Contract Description:
Kootenai River Floodplain Operational loss Assessment, Mitigation and Restoration Project
Statement of Work and Budget FY2005
BPA Project Number: 2002-011-00
Contract title: Kootenai River Floodplain Operational loss Assessment, Mitigation and Restoration Project
Performance/Budget Period: 9/1/05 - 8/31/06
Damming of rivers represents a cataclysmic event for large river-floodplain ecosystems. By altering water, sediment, and nutrient flow dynamics, dams interrupt and alter a river's important ecological processes in aquatic, riparian, and surrounding terrestrial environments. These environments, their life-supporting ecological functions, and the persistence of their floral and faunal communities are inexorably linked. Alteration of any component of such highly integrated natural systems generally results in cascading trophic effects throughout the ecosystem. Thus, major system perturbations, such as impounding large rivers, create a myriad of ecological dysfunction, reflected at all trophic levels on an ecosystem scale. The importance of nutrient and energy dynamics during natural pulses of water discharge in rivers has been extensively described in terms of river ecology (e.g. flood pulse, river continuum, nutrient spiraling, and serial discontinuity concepts). Incorporating this knowledge, we apply a structured series of ecological evaluations to a post-impoundment large river-floodplain ecosystem, the Kootenai River system, as part of a multidisciplinary, adaptive management approach to determine and quantify floodplain ecosystem function losses due to operation of Libby Dam.
Goal:
Create an operational loss assessment tool to assess ecological losses due to operations of Libby Dam. Protect, restore and/or enhance floodplain ecosystem, which has been altered and degraded by the operations of Libby Dam in the Kootenai Watershed (e.g. riparian, wetland, and related uplands and tributary areas) in order to promote healthy self-sustaining fish and wildlife populations, and functional restored or normative ecological functions within and among biotic communities with an emphasis on restoring sustainable hunting/gathering populations of flora and fauna for tribal sustenance. Provide a template/tool that can be used across other regions.
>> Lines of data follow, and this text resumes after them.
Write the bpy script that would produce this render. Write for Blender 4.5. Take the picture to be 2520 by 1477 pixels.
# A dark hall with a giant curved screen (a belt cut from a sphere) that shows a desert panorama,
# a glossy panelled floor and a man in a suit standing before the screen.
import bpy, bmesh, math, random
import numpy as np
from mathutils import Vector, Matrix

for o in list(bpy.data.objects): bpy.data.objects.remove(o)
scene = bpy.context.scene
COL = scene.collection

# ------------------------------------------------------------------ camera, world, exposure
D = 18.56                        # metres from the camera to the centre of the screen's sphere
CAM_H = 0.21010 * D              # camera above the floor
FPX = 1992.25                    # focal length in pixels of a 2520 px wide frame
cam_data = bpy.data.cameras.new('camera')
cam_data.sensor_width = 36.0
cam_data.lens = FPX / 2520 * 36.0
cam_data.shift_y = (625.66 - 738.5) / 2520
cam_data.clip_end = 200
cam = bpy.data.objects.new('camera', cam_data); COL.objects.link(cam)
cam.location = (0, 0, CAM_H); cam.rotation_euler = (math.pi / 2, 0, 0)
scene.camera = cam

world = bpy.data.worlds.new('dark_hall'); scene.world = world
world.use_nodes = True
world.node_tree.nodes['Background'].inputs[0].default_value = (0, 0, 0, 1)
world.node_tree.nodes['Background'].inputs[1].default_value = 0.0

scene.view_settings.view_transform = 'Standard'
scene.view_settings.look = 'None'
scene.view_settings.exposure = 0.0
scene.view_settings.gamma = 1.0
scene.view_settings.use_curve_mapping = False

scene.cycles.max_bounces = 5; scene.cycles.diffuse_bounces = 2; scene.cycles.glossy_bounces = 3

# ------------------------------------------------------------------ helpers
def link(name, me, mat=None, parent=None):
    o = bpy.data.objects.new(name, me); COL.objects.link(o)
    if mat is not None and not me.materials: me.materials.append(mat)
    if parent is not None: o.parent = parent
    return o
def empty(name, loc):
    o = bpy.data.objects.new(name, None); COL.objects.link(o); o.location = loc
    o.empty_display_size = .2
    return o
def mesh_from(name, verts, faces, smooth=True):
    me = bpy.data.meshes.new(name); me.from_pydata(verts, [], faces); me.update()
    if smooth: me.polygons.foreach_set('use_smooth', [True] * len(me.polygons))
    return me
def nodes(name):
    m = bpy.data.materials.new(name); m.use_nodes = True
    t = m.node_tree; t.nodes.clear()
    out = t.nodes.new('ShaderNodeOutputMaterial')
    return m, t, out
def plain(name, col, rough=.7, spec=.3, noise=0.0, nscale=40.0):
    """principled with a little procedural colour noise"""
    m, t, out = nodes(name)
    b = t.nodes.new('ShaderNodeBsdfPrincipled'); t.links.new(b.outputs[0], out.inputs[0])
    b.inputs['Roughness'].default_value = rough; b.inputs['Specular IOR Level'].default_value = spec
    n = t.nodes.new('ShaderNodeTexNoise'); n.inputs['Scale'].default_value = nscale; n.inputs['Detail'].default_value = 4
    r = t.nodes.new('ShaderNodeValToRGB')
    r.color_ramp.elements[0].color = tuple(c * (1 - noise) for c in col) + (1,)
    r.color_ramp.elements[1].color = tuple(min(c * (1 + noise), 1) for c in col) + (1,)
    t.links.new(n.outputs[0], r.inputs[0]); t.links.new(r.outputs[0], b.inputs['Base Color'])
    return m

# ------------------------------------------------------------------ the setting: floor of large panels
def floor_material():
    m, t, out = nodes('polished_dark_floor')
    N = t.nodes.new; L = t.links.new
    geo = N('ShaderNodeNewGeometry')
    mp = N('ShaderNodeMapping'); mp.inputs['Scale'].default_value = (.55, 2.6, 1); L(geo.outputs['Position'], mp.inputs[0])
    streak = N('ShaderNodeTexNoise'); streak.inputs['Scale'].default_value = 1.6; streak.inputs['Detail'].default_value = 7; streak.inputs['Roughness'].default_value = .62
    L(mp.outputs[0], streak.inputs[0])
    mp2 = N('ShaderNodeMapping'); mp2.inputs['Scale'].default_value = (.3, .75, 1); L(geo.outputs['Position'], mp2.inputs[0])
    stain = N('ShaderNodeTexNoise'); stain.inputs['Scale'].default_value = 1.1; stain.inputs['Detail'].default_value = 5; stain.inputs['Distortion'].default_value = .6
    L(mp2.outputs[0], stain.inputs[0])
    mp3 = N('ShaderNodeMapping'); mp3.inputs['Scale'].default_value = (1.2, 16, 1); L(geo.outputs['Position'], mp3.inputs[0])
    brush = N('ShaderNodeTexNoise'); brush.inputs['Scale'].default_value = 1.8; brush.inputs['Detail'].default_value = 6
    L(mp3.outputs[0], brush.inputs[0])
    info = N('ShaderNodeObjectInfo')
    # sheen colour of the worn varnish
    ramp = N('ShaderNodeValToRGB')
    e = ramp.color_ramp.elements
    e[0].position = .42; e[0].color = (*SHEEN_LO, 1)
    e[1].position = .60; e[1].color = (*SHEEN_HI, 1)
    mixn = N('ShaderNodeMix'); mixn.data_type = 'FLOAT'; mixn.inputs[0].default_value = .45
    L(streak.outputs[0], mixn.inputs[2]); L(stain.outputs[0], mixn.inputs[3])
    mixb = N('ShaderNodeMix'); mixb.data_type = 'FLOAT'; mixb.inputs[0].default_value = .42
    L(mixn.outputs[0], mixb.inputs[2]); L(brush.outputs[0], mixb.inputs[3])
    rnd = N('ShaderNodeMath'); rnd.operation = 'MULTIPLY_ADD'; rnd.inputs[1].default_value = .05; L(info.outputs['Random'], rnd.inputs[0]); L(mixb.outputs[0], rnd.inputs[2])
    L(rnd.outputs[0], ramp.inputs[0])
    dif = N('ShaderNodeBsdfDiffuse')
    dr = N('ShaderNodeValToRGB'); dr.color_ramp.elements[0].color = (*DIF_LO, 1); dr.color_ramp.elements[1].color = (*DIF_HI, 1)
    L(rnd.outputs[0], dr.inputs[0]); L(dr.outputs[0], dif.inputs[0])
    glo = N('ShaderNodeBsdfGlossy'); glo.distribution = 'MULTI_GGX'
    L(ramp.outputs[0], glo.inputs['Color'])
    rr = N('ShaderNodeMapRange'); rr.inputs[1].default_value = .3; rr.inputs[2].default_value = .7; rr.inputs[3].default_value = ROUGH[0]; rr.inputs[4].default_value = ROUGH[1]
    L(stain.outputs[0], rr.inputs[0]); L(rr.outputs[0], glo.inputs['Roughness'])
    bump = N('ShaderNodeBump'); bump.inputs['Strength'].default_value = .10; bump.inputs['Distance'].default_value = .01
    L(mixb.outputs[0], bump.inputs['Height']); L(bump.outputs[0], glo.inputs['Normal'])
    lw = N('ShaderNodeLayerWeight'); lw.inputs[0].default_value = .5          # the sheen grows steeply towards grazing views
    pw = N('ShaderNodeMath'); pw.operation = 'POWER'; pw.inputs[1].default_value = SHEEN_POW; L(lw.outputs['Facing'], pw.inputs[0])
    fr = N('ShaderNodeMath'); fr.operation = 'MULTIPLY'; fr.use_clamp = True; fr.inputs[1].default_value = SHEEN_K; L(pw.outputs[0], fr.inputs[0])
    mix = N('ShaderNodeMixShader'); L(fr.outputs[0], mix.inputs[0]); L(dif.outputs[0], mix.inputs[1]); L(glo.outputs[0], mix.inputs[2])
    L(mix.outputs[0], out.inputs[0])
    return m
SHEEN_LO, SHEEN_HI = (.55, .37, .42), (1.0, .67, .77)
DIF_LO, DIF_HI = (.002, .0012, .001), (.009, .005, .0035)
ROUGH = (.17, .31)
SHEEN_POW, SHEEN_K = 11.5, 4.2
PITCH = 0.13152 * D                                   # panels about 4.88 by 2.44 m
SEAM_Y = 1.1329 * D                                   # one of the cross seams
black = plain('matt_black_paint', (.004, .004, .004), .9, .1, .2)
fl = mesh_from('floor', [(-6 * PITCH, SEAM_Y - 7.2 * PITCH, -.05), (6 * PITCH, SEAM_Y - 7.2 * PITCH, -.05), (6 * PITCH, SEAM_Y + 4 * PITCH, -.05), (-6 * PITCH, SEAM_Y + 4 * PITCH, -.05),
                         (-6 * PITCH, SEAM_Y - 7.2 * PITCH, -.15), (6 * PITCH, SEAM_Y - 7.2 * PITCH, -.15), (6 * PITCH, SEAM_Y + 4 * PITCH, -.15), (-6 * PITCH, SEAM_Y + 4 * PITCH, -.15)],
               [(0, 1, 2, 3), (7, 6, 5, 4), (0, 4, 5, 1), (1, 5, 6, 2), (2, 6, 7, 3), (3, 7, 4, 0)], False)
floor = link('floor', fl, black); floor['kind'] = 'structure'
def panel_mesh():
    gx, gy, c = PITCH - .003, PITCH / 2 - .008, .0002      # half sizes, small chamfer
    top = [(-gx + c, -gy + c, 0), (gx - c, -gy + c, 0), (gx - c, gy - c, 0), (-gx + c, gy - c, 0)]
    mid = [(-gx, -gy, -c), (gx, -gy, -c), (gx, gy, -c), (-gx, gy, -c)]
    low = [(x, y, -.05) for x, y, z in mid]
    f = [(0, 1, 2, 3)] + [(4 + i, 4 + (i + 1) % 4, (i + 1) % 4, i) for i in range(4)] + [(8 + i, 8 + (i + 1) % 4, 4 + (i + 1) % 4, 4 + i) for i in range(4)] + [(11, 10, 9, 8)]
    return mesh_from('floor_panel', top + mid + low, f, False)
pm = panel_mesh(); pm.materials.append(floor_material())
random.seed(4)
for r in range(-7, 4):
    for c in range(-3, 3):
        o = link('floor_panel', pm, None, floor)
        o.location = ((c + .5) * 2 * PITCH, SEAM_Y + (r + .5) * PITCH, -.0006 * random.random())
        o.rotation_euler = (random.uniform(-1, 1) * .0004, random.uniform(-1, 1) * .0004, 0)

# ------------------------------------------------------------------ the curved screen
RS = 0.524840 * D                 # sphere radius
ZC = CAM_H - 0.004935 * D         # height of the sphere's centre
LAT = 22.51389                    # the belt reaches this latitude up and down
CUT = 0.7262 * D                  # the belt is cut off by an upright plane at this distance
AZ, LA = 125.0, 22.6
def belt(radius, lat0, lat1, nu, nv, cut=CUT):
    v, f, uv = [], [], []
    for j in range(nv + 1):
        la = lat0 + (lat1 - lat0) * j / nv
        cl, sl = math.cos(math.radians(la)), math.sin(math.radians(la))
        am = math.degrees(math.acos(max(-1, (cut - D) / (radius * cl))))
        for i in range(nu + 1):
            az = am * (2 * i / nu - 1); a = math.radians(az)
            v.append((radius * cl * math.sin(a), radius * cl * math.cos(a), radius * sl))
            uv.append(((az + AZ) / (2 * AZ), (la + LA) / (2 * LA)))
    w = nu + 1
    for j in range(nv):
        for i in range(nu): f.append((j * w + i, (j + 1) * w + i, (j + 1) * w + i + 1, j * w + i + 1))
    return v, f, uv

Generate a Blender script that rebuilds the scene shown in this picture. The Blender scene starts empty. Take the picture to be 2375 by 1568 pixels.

Objective 1: Create methodologies that will best assess operational losses in the Kootenai River Watershed and are regionally applicable.
Objective 2: Initiate the development of a framework for a regionally applicable operational loss assessment for the Columbia River Basin.
Objective 3: Assist in the coordination and development of Citizen Committees and Technical Committees to create a geographically-specific and comprehensive process.
Objective 4: Mitigate for restoration and rehabilitation of at least 30% of the Kootenai River floodplain system in such a way that it will provide sustainable populations of flora and fauna for tribal sustenance
Purpose:
Produce an Operational Loss Assessment Tool that can estimate aquatic, riparian and associated terrestrial ecological losses due to Libby Dam operations in the Kootenai River floodplain and will be applicable in other post-development large river-floodplain ecosystems.
Relevance of the Floodplain assessment Project to the Northwest Power Conservation Council Fish and Wildlife Program:
Coordination and cooperation between all agencies and the Upper Columbia United Tribes (UCUT), including the Kootenai Tribe of Idaho, will ensure fish and wildlife mitigation activities are consistent with the Northwest Power Conservation Council (NWPCC) Columbia Basin Fish and Wildlife Program. This project is tied strongly to the 2000 NWPCC Fish and Wildlife Program scientific principles, where ecosystem function and ecological management are key to the directed project objectives. Moreover, this project framework works to assess, characterize and address the primary and secondary limiting factors listed in the Kootenai Subbasin Plan, and the project addresses Urgent and High Priority objectives found in Kootenai Subbasin Management Plan (Table 10.5).